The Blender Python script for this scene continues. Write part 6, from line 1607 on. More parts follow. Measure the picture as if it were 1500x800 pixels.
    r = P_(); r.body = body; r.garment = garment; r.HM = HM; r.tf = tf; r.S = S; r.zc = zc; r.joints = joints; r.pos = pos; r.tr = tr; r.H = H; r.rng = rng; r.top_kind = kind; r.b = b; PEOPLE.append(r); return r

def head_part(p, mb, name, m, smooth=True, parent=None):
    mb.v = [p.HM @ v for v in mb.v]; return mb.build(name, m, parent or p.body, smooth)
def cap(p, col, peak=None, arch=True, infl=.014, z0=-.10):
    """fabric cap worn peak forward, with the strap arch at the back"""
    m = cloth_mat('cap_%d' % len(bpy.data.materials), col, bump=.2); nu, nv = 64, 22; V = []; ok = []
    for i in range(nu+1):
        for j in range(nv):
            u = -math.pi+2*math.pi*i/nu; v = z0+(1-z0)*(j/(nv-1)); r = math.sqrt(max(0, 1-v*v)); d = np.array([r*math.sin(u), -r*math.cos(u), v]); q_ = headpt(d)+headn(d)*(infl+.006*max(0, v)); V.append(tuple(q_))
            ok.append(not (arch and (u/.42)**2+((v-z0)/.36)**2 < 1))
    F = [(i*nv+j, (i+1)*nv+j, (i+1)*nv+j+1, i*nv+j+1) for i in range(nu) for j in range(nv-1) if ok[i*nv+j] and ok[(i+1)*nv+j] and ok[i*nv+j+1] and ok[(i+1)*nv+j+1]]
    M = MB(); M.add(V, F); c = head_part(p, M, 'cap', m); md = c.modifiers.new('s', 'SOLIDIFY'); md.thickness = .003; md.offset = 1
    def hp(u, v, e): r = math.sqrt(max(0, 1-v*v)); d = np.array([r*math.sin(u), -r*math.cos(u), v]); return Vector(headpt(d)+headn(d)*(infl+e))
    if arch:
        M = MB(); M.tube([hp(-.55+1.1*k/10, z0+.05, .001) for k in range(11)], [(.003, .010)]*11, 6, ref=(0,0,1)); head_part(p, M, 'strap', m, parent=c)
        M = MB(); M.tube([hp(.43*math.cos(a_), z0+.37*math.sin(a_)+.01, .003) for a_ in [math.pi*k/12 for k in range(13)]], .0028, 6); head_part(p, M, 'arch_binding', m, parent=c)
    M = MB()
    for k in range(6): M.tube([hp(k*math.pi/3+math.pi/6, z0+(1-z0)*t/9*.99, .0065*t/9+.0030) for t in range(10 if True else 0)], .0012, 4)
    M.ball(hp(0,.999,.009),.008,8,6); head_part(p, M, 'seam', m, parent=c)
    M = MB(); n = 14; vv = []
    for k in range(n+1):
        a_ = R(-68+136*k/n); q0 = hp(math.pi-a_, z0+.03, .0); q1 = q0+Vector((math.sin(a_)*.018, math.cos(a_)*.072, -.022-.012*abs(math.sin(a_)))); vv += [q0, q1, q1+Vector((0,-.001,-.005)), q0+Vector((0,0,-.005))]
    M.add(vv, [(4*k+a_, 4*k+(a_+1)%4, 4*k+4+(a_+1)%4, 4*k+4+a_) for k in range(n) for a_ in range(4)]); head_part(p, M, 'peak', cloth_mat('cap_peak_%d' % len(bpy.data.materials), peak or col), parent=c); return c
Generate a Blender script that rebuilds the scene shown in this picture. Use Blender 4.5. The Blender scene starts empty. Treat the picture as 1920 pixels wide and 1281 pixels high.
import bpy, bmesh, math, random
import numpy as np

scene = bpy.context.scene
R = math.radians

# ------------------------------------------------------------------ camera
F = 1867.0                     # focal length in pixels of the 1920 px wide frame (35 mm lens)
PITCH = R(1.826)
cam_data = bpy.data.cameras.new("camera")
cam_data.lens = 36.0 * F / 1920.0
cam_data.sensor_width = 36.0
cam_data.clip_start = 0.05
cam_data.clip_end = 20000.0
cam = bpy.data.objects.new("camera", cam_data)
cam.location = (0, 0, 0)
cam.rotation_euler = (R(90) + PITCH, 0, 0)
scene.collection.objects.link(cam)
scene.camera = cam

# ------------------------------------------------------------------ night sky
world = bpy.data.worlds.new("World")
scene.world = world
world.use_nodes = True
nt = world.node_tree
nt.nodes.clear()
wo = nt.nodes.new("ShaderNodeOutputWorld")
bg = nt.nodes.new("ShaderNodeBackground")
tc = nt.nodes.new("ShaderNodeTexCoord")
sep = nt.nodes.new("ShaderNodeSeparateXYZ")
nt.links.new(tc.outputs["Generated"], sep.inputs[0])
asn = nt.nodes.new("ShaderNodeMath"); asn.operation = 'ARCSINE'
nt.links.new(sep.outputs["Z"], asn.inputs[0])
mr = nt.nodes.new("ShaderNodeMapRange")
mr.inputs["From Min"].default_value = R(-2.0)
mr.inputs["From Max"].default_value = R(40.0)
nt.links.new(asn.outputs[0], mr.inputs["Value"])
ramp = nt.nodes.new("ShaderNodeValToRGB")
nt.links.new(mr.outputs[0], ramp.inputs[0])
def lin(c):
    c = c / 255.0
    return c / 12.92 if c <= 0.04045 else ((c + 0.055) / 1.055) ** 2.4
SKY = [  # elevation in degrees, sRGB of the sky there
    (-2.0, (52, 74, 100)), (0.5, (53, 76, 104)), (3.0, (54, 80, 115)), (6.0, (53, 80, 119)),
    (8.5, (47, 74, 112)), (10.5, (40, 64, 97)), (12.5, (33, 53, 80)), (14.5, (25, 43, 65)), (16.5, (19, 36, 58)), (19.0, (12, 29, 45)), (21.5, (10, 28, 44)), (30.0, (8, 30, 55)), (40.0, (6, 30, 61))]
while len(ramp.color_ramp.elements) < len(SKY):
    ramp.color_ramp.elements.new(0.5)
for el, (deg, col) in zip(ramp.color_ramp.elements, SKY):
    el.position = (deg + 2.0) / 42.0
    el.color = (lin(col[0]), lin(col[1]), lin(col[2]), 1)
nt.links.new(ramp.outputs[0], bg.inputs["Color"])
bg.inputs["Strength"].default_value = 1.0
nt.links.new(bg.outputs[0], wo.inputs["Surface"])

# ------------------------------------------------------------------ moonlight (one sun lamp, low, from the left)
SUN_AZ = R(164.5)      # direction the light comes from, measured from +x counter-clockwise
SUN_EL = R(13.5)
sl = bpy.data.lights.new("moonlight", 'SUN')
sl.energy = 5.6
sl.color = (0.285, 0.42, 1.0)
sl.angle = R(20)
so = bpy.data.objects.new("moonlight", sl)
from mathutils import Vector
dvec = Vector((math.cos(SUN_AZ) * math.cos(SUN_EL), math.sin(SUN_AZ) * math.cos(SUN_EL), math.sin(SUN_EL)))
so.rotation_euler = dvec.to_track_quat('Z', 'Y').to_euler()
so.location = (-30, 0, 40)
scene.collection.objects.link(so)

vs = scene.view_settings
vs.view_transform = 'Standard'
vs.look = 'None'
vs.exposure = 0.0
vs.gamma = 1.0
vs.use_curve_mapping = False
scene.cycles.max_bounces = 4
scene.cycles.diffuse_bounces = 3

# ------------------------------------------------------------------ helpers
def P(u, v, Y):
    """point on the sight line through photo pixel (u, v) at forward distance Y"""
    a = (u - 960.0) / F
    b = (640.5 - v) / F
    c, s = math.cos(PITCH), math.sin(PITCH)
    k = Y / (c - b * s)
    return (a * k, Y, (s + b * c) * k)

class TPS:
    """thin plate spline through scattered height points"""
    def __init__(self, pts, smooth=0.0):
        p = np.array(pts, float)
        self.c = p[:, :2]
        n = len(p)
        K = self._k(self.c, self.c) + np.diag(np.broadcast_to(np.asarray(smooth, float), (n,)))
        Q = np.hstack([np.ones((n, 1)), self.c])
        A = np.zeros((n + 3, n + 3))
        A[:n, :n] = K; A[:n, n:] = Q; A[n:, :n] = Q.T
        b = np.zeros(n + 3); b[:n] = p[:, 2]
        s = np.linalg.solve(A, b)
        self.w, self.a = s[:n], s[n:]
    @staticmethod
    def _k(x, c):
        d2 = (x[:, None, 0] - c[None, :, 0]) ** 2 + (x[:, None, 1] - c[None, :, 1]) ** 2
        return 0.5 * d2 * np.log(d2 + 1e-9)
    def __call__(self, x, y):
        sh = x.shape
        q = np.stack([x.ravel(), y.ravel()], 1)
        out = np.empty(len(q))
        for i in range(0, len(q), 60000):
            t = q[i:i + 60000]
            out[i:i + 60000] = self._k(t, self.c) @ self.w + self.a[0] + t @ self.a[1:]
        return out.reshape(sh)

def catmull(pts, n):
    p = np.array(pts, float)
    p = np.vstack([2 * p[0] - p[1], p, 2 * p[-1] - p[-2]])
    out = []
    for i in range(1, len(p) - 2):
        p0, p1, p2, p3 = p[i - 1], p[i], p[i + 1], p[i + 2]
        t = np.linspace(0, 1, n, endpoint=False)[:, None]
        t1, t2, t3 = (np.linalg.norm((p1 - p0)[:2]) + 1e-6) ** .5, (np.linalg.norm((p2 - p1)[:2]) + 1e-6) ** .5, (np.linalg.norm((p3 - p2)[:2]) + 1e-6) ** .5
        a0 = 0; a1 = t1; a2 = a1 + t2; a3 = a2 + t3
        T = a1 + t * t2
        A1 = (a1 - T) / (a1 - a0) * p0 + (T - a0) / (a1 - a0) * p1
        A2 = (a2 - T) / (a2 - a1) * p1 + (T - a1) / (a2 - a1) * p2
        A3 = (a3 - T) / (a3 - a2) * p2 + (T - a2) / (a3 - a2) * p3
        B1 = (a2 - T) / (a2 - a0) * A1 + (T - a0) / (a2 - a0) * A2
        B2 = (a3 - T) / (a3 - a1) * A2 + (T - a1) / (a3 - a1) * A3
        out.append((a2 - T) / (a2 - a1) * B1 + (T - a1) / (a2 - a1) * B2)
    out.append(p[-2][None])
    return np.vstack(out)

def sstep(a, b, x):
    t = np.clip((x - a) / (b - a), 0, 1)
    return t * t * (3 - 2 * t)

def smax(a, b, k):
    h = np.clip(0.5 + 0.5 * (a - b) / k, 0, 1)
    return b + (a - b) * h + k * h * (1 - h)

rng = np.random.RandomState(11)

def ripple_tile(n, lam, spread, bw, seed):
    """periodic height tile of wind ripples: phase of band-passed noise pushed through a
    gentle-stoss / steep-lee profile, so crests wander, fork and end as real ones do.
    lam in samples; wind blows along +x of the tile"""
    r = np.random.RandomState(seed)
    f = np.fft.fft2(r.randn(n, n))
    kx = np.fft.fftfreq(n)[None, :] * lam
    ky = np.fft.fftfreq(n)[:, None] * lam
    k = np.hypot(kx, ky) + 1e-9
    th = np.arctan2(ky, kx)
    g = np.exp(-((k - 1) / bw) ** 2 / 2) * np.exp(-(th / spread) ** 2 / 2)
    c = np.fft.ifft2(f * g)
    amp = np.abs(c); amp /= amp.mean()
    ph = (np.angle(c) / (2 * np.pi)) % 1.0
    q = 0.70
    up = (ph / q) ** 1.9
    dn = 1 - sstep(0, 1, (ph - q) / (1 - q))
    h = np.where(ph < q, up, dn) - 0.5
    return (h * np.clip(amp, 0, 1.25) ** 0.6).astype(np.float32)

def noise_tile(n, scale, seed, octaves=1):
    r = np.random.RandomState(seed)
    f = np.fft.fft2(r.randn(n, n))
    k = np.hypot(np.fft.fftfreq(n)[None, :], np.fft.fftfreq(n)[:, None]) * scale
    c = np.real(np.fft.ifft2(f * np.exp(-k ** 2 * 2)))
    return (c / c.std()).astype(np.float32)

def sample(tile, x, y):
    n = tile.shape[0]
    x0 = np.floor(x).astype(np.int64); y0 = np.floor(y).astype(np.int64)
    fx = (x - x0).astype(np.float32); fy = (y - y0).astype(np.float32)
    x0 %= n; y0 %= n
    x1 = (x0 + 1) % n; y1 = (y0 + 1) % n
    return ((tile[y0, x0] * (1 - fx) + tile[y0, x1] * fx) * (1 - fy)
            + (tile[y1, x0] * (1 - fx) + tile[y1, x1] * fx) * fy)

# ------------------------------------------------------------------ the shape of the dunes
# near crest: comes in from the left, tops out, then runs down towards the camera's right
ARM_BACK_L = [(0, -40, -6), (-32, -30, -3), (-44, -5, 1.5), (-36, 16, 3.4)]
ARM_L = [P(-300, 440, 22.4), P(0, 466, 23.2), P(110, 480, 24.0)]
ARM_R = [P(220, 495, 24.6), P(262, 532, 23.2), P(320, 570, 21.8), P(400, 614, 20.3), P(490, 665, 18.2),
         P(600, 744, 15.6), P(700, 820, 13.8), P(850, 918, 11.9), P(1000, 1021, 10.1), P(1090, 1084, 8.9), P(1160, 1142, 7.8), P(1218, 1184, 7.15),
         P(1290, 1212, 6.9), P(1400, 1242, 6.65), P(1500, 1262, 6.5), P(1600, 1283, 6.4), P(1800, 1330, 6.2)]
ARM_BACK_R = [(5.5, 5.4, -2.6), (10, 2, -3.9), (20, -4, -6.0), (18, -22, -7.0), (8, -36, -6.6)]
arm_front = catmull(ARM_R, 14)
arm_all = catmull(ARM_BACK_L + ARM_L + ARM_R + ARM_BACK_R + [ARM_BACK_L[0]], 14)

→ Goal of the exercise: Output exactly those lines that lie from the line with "Generate a Blender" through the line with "scene.camera = cam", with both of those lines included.

→ Correct output:
Generate a Blender script that rebuilds the scene shown in this picture. Use Blender 4.5. The Blender scene starts empty. Treat the picture as 1920 pixels wide and 1281 pixels high.
import bpy, bmesh, math, random
import numpy as np

scene = bpy.context.scene
R = math.radians

# ------------------------------------------------------------------ camera
F = 1867.0                     # focal length in pixels of the 1920 px wide frame (35 mm lens)
PITCH = R(1.826)
cam_data = bpy.data.cameras.new("camera")
cam_data.lens = 36.0 * F / 1920.0
cam_data.sensor_width = 36.0
cam_data.clip_start = 0.05
cam_data.clip_end = 20000.0
cam = bpy.data.objects.new("camera", cam_data)
cam.location = (0, 0, 0)
cam.rotation_euler = (R(90) + PITCH, 0, 0)
scene.collection.objects.link(cam)
scene.camera = cam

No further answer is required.